We agree with defendant, however, that his plea was not knowingly, intelligently and voluntarily entered.   Although defendant failed to preserve that contention for our review by failing to move to withdraw the plea or to vacate the judgment of conviction on that ground (see People v. VanDeViver, 56 A.D.3d 1118, 867 N.Y.S.2d 586, lv. denied 11 N.Y.3d 931, 874 N.Y.S.2d 16, 902 N.E.2d 450, 12 N.Y.3d 788, 879 N.Y.S.2d 65, 906 N.E.2d 1099), we nevertheless exercise our power to review it as a matter of discretion in the interest of justice (see CPL 470.15[6][a] ).   It is clear from the record that defendant retained his right to appeal pursuant to the plea agreement.   There is no indication in the record, however, that defendant understood that he forfeited other rights by pleading guilty, including his right to contend that he was denied his statutory right to a speedy trial (see generally People v. O'Brien, 56 N.Y.2d 1009, 1010, 453 N.Y.S.2d 638, 439 N.E.2d 354).   Although we would thus vacate the plea and remit the matter to County Court to afford defendant an opportunity to withdraw his plea of guilty (see generally People v. Morbillo, 56 A.D.3d 694, 871 N.Y.S.2d 151, lv. denied 12 N.Y.3d 786, 788, 879 N.Y.S.2d 62, 65, 906 N.E.2d 1096, 1099), defendant has expressly rejected that relief, and we therefore affirm the judgment (see People v. Dean, 52 A.D.3d 1308, 861 N.Y.S.2d 545, lv. denied 11 N.Y.3d 736, 864 N.Y.S.2d 394, 894 N.E.2d 658).

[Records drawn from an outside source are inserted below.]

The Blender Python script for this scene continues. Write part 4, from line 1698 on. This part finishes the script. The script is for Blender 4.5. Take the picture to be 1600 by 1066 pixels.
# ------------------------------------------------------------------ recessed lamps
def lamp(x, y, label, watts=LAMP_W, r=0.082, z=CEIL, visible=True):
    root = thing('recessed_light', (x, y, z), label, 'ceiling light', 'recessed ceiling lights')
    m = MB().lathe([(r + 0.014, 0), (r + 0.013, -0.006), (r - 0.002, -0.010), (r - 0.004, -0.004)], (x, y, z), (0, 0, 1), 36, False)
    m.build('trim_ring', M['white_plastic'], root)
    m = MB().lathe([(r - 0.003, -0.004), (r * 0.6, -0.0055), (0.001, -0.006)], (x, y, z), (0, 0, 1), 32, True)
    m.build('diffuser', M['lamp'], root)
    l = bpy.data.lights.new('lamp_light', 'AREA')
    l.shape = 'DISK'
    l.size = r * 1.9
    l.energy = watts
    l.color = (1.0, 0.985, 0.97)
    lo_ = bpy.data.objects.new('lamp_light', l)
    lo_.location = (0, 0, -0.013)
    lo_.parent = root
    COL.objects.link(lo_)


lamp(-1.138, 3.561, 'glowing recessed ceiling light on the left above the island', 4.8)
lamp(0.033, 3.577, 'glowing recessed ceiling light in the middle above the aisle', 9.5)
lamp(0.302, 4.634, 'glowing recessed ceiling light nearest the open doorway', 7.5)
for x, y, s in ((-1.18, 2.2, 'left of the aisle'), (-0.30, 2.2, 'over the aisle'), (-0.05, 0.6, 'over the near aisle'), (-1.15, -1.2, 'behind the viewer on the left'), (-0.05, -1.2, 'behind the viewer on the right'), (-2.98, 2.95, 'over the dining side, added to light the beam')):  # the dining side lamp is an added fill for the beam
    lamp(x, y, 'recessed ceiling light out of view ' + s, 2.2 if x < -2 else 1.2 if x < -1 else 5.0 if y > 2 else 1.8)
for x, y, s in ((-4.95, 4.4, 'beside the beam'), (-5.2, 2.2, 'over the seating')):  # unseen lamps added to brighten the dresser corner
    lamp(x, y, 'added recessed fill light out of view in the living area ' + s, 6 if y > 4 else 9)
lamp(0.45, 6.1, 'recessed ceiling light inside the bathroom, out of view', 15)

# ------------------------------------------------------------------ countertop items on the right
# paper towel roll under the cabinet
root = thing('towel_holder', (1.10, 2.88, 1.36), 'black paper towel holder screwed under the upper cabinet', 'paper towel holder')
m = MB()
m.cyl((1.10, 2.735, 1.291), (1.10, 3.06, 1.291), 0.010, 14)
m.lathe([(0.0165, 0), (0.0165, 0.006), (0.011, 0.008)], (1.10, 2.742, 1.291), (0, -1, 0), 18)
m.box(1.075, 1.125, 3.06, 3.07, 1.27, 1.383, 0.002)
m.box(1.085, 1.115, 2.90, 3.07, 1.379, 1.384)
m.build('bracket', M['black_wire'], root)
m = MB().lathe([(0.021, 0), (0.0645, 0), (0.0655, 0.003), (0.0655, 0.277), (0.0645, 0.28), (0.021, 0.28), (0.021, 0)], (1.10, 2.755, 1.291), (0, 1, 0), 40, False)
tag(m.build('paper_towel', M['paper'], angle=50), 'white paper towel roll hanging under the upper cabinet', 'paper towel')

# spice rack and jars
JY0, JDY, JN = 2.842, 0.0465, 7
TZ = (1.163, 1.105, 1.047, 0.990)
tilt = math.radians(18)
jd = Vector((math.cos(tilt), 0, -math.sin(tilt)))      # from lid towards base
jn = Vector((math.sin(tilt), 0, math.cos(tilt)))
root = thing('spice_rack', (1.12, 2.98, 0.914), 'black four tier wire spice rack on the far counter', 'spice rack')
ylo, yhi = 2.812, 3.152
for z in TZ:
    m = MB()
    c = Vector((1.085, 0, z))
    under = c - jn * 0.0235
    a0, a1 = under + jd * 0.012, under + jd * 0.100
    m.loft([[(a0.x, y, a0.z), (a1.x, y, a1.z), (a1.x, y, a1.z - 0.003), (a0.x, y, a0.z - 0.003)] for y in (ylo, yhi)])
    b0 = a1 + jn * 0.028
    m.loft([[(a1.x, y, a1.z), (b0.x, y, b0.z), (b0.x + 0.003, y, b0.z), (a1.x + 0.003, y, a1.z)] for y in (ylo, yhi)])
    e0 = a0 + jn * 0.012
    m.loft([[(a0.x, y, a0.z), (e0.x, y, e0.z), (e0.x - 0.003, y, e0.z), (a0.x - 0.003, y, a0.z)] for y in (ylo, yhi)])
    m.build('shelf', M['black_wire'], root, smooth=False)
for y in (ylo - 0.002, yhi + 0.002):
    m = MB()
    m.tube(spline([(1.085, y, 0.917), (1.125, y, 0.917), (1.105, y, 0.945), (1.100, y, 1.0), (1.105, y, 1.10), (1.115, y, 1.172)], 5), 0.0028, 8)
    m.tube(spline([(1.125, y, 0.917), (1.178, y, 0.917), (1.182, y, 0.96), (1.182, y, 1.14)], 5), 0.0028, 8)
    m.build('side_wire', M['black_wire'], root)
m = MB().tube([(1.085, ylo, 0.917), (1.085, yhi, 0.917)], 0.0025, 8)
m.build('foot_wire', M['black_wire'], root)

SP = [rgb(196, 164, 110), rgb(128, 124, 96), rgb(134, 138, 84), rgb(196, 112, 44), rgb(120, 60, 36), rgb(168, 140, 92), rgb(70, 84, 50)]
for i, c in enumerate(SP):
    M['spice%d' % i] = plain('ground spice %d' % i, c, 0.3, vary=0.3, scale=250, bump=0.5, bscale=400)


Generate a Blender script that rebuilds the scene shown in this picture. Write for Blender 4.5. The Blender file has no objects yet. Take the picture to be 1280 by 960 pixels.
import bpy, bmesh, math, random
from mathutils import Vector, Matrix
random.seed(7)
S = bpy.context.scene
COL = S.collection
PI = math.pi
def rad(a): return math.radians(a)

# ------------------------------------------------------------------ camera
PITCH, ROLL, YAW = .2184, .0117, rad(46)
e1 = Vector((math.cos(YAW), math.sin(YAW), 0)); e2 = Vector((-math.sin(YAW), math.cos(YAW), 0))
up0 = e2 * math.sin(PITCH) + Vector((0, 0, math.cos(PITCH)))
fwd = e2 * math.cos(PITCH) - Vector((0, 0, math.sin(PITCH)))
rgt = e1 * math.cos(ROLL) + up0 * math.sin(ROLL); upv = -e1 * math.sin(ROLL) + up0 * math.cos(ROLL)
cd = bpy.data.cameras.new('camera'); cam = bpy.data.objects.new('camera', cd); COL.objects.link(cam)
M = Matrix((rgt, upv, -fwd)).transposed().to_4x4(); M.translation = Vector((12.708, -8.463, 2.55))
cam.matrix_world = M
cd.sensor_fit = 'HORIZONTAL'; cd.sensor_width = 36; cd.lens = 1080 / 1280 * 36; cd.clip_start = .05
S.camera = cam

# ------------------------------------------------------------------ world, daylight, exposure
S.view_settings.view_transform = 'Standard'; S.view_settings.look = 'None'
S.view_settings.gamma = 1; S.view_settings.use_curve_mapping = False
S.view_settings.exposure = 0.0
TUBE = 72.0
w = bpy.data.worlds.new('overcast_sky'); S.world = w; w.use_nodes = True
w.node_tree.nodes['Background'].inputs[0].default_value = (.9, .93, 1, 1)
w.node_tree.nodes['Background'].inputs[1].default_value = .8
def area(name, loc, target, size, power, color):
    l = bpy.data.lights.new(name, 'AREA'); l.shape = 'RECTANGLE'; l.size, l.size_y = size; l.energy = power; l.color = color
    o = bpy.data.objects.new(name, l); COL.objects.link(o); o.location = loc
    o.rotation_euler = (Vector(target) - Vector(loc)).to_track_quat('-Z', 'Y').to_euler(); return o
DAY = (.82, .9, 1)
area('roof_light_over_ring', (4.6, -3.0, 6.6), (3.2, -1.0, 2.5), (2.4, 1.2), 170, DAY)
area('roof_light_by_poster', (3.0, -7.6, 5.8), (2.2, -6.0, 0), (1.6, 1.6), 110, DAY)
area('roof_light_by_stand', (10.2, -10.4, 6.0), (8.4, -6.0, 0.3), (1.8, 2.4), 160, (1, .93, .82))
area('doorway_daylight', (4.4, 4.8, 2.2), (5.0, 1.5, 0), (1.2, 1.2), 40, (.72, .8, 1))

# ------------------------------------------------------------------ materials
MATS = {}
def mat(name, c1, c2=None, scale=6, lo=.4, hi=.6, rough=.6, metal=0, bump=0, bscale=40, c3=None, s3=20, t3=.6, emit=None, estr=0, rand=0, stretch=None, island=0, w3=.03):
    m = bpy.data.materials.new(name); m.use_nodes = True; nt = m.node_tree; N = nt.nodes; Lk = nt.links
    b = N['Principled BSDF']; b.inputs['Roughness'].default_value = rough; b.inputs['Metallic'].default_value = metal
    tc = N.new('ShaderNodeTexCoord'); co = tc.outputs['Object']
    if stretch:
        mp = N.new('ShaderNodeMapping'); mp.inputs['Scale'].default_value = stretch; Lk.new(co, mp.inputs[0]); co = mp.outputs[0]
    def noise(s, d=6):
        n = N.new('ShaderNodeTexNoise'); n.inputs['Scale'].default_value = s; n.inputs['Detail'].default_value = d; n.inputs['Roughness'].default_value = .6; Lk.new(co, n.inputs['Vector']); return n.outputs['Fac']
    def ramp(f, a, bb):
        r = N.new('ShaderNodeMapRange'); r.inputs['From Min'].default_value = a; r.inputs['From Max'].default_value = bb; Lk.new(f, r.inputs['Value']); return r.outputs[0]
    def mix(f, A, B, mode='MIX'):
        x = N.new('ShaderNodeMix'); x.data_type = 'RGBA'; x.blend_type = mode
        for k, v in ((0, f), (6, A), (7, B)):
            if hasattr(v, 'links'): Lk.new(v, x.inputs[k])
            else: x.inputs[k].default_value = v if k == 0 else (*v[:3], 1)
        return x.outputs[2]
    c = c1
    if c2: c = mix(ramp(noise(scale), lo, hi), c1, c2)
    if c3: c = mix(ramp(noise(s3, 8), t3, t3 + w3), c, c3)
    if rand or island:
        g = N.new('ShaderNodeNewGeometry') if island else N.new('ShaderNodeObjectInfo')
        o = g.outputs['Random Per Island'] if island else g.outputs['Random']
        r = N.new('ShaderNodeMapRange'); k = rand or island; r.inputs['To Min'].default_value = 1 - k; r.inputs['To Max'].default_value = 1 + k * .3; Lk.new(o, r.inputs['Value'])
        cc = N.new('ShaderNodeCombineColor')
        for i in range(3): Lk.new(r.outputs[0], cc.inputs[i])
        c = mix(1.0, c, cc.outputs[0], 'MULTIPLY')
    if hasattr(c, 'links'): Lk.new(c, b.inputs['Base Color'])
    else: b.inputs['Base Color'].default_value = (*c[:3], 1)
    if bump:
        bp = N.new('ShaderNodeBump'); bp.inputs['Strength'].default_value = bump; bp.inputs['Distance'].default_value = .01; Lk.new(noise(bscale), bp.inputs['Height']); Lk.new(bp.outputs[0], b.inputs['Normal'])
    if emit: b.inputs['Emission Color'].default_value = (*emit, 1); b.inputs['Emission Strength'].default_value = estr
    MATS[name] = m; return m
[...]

Although the contention of defendant that he was denied his statutory right to a speedy trial is properly before us inasmuch as it was not forfeited by the involuntary plea, we reject that contention (see generally CPL 30.30).   The People's notice of readiness was not illusory despite the fact that it was filed prior to defendant's arraignment because “it was possible for the defendant to be arraigned-and the trial to proceed-” during the 24 days remaining in the statutory six-month period (People v. Goss, 87 N.Y.2d 792, 794, 642 N.Y.S.2d 607, 665 N.E.2d 177;  see CPL 30.30[1][a] ).   Any postreadiness delay in arraigning defendant is not attributable to the People inasmuch as “[a]rraigning ․ defendant upon indictment is exclusively a court function” (Goss, 87 N.Y.2d at 797, 642 N.Y.S.2d 607, 665 N.E.2d 177;  see generally CPL 210.10).   Even assuming, arguendo, that the 22 days between the date on which defense counsel informed the court that defendant was in federal custody and the date on which the order to produce defendant was issued are chargeable to the People, based on their failure to utilize the applicable statutory procedure to secure defendant's presence (see People v. Cropper, 202 A.D.2d 603, 605, 609 N.Y.S.2d 288, lv. denied 84 N.Y.2d 824, 617 N.Y.S.2d 144, 641 N.E.2d 165;  see generally CPL 560.10), we nevertheless conclude that the People declared their readiness for trial within the six-month period.   We reject the further contention of defendant that the failure of defense counsel to pursue his contention that he was denied his statutory right to a speedy trial constituted ineffective assistance of counsel, inasmuch as defendant was not in fact denied his statutory right to a speedy trial (see People v. Caban, 5 N.Y.3d 143, 152, 800 N.Y.S.2d 70, 833 N.E.2d 213;  cf. People v. O'Connell, 133 A.D.2d 970, 971-972, 521 N.Y.S.2d 121).

It is hereby ORDERED that the judgment so appealed from is unanimously affirmed.